While for the first few years the excitement and commitment to the new aesthetics of Corbusier prevailed, gradually new materials and desire for more glossy, ornamental and ostentatious furniture set in. Also, the original wooden furniture needed frequent repairs due to wear and tear.
Not surprisingly, a lot of original furniture started getting junked, to be replaced by new factory-made, branded, office steel tables and chairs. It became fashionable to replace old dull sarkari table-kursis with shiny new furniture. No one realised the artistic worth of the highly evolved functional, beautiful yet natural wood furniture then. There were even tables carved out from slices of hardwood tree trunks complete with their rings visible, resting on steel tripods for support, the likes of which would now would fetch millions of dollars.
An international architectural conference held in the late 1990s put the global spotlight on the city. Perhaps, a few opportunistic dealers of luxury brands also got alerted. They started buying and carting away large consignments of ‘broken furniture’ to the art capitals of the world and auctioning these at astronomically high prices.
The frequent auctions spurred the heritage advocates to raise a red flag about the ‘city’s priceless heritage getting stolen’, but in the absence of any concrete heritage laws, not much effective action has been possible. Adding to the number of existing originals, the modern-day replicas are only complicating the matter further, raising issues of authenticity.

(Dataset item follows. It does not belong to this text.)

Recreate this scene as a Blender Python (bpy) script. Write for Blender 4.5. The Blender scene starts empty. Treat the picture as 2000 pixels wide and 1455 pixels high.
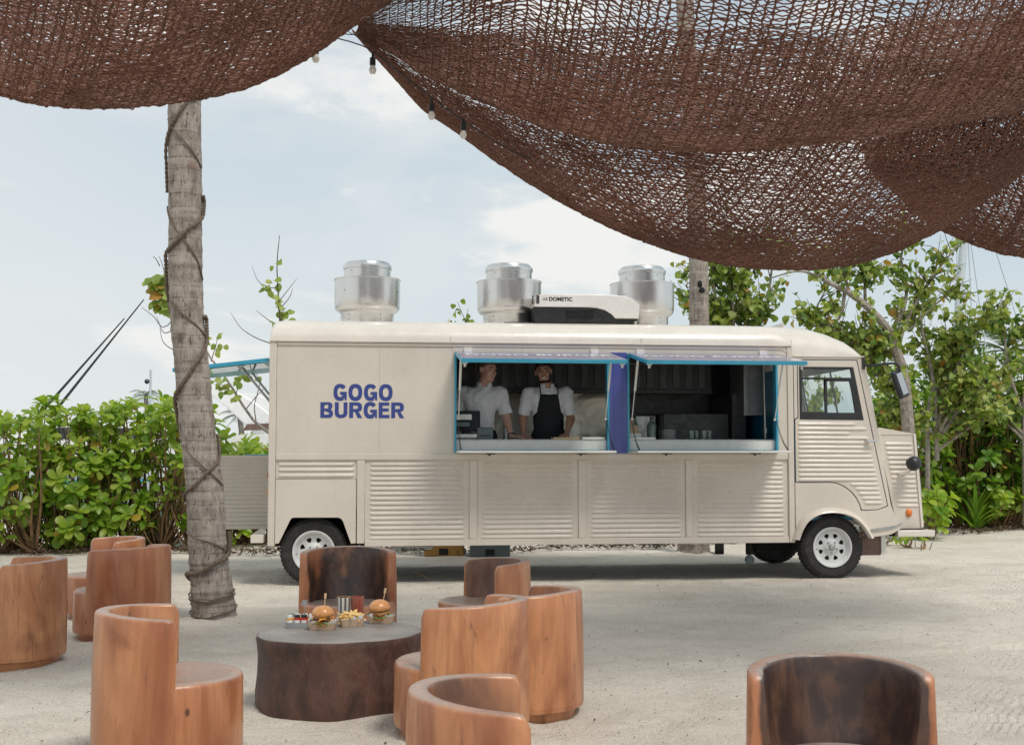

One suggestion is to create a Heritage Furniture Museum in the city. With the Old Press Building — a heritage edifice in its own right — getting vacated, it can be put to an adaptive reuse for the proposed museum. A Chandigarh Heritage Trust should be set up to decide on the display of the select number of furniture items and the rest auctioned off, fetching best global prices. The funds could be ploughed back to spread heritage awareness about the city.